The latest chapter in the city of Santa Clarita’s yearslong effort to remove solar panels from a Canyon Country hillside without having to pay for the removal or the panels included a reply brief from the mobile home park that installed the panels.
In a 73-page filing Monday, attorneys for the Seidenglanz family, which owns and operates Canyon View Estates, a mobile home park off Soledad Canyon Road, argued against parts of the trial court’s ruling that helped the city.
The trial court essentially found that, in 1984, L.A. County “erroneously granted Canyon View’s 460-mobile-home conditional use permit in violation of the permit’s own open space requirements,” according to the argument from Canyon View.
But that finding was wrong, according to the park’s attorneys.
While the trial court found that the panels are a “nuisance,” which is why the city wants them removed, the trial court also found that the city must compensate the owners of the panels because of a legal principle called estoppel. The estoppel refers to the trial court’s finding of a legal standing in the initial approval for the panels.
During the initial trial, Canyon View stated it had sought the city’s permission to put up the panels, and the city referred Canyon View to the state’s Department of Housing and Community Development, which has control that preempts local authority under the Mobilehome Parks Act.
Finding that the agency legally granted permission, the court said the city has to pay more than $5 million, the cost of removal plus the cost of the panels themselves.

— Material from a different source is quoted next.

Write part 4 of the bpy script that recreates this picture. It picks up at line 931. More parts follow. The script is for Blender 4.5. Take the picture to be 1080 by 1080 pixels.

The cost included Canyon View’s $4.1 million contract with panel installer California Solar and the cost of the panels.
The city’s appeal contended Santa Clarita shouldn’t have to pay for either because the panels represent a violation of the park’s original conditional use permit, which calls for 50% of the park’s land to be open space.
On its appeal, the city also argued the trial court judge agreed with its contention that the panels are an abatable nuisance.
However, the park has repeatedly argued that, according to the county’s rules, yard space counts. “Canyon View’s CUP has a 50% open space requirement that — consistent with the county’s General Plan, the county ordinance, and the county’s undisputed intent when it granted the CUP — counts private yards as open space,” according to Canyon View’s attorneys.
While some have questioned how a private yard can be considered “open space,” a city planning commissioner noted during a recent discussion of a development proposed for Wiley Canyon that developers are allowed to count balcony space as open space provided in a development, meaning there’s no necessary requirement for public access.
“Under that standard, the park still has more than 50% open space even after installation of the solar energy system. If the court agrees, there is practically nothing left to resolve in this appeal — no need to delve into issues of preemption, statutory interpretation, or equitable estoppel except as they relate to a handful of panels on adjoining property.”
A city official said Thursday there’s been no schedule set for oral arguments in court over the filings, which would be the next step.